[Written instruction] Only the lines from the start of the data through the line with "COL = SC.collection" belong in the copy. Restate them word for word, minus the pictures.

** BEGIN Information provided **

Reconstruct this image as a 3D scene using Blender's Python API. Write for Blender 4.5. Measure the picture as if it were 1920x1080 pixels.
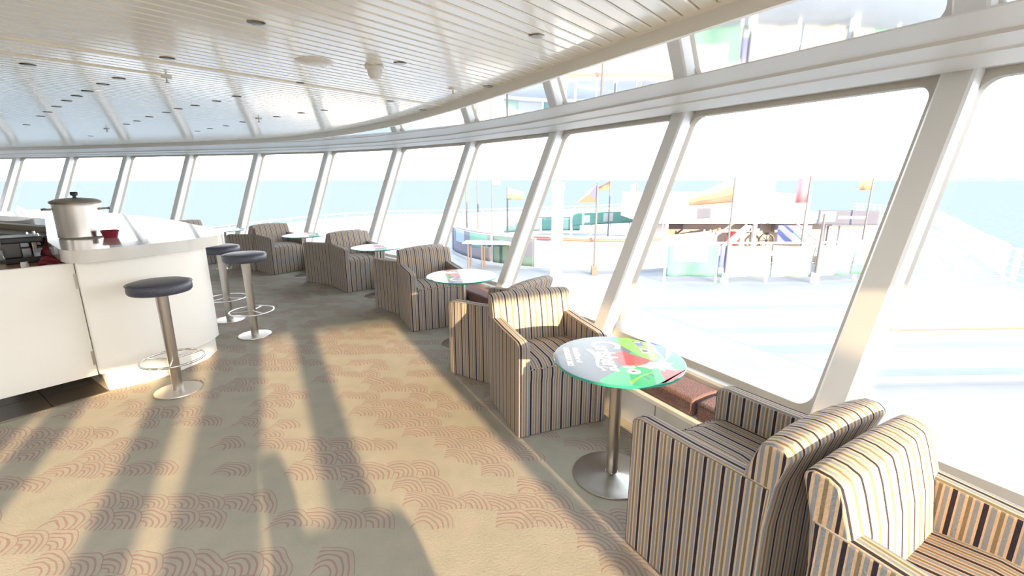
import bpy, bmesh, math, random
from math import sin, cos, pi, radians, sqrt, atan2
from mathutils import Vector, Matrix
random.seed(7)
for o in list(bpy.data.objects): bpy.data.objects.remove(o, do_unlink=True)
SC = bpy.context.scene
COL = SC.collection

# ------------------------------------------------------------ camera
FPX, YH, CH = 860.0, 334.0, 1.6
PITCH = math.atan((540 - YH) / FPX)
cd = bpy.data.cameras.new('camera'); cam = bpy.data.objects.new('camera', cd); COL.objects.link(cam)
cd.sensor_width = 36.0; cd.lens = 36.0 * FPX / 1920.0; cd.clip_start = 0.05; cd.clip_end = 9000
cam.location = (0, 0, CH); cam.rotation_euler = (pi / 2 - PITCH, 0, 0)
SC.camera = cam

# ------------------------------------------------------------ world, sun, exposure
SUN_AZ = radians(118); TAN_E = 0.19           # light travels towards azimuth 118 degrees, very low
w = bpy.data.worlds.new('sky'); SC.world = w; w.use_nodes = True
nt = w.node_tree; nt.nodes.clear()
wo = nt.nodes.new('ShaderNodeOutputWorld'); bg = nt.nodes.new('ShaderNodeBackground')
tc = nt.nodes.new('ShaderNodeTexCoord'); sp = nt.nodes.new('ShaderNodeSeparateXYZ'); rp = nt.nodes.new('ShaderNodeValToRGB')
nt.links.new(tc.outputs['Generated'], sp.inputs[0]); nt.links.new(sp.outputs['Z'], rp.inputs[0])
rp.color_ramp.elements[0].position = 0.0; rp.color_ramp.elements[0].color = (0.98, 0.98, 1.0, 1)
rp.color_ramp.elements[1].position = 0.6; rp.color_ramp.elements[1].color = (0.78, 0.88, 1.0, 1)
nt.links.new(rp.outputs[0], bg.inputs[0]); bg.inputs[1].default_value = 2.3
nt.links.new(bg.outputs[0], wo.inputs[0])
sd = bpy.data.lights.new('sun', 'SUN'); sun = bpy.data.objects.new('sun', sd); COL.objects.link(sun)
sd.energy = 6.8; sd.color = (1.0, 0.70, 0.38); sd.angle = radians(0.55)
dv = Vector((cos(SUN_AZ), sin(SUN_AZ), -TAN_E))
sun.rotation_euler = dv.to_track_quat('-Z', 'Y').to_euler(); sun.location = (6, -10, 8)
SC.view_settings.view_transform = 'Standard'; SC.view_settings.look = 'None'
SC.view_settings.gamma = 1.0; SC.view_settings.use_curve_mapping = False
SC.view_settings.exposure = 1.65

# ------------------------------------------------------------ helpers
def ray(x, y):
    u = (x - 960) / FPX; v = (540 - y) / FPX
    return Vector((u, cos(PITCH) + v * sin(PITCH), -sin(PITCH) + v * cos(PITCH)))
def atz(x, y, z):
    r = ray(x, y); return Vector((0, 0, CH)) + r * ((z - CH) / r.z)
def aty(x, y, Y):
    r = ray(x, y); return Vector((0, 0, CH)) + r * (Y / r.y)

def prin(name, col, rough=0.5, metal=0.0, **k):
    m = bpy.data.materials.new(name); m.use_nodes = True
    b = m.node_tree.nodes['Principled BSDF']
    b.inputs['Base Color'].default_value = (*col, 1); b.inputs['Roughness'].default_value = rough
    b.inputs['Metallic'].default_value = metal
    for kk, v in k.items(): b.inputs[kk.replace('_', ' ')].default_value = v
    return m
def noisy(m, scale, amt, bump=0.0, detail=4):
    """vary the base colour by noise, and bump"""
    t = m.node_tree; b = t.nodes['Principled BSDF']; c = b.inputs['Base Color'].default_value[:]
    tc = t.nodes.new('ShaderNodeTexCoord'); n = t.nodes.new('ShaderNodeTexNoise'); n.inputs['Scale'].default_value = scale
    n.inputs['Detail'].default_value = detail
    t.links.new(tc.outputs['Object'], n.inputs['Vector'])
    r = t.nodes.new('ShaderNodeValToRGB'); t.links.new(n.outputs['Fac'], r.inputs[0])
    r.color_ramp.elements[0].position = .3; r.color_ramp.elements[1].position = .7
    r.color_ramp.elements[0].color = (*[max(0, x * (1 - amt)) for x in c[:3]], 1)
    r.color_ramp.elements[1].color = (*[min(1, x * (1 + amt)) for x in c[:3]], 1)
    t.links.new(r.outputs[0], b.inputs['Base Color'])
    if bump:
        bp = t.nodes.new('ShaderNodeBump'); bp.inputs['Strength'].default_value = bump; bp.inputs['Distance'].default_value = .01
        t.links.new(n.outputs['Fac'], bp.inputs['Height']); t.links.new(bp.outputs[0], b.inputs['Normal'])
    return m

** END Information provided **

[Expected answer]
Reconstruct this image as a 3D scene using Blender's Python API. Write for Blender 4.5. Measure the picture as if it were 1920x1080 pixels.
import bpy, bmesh, math, random
from math import sin, cos, pi, radians, sqrt, atan2
from mathutils import Vector, Matrix
random.seed(7)
for o in list(bpy.data.objects): bpy.data.objects.remove(o, do_unlink=True)
SC = bpy.context.scene
COL = SC.collection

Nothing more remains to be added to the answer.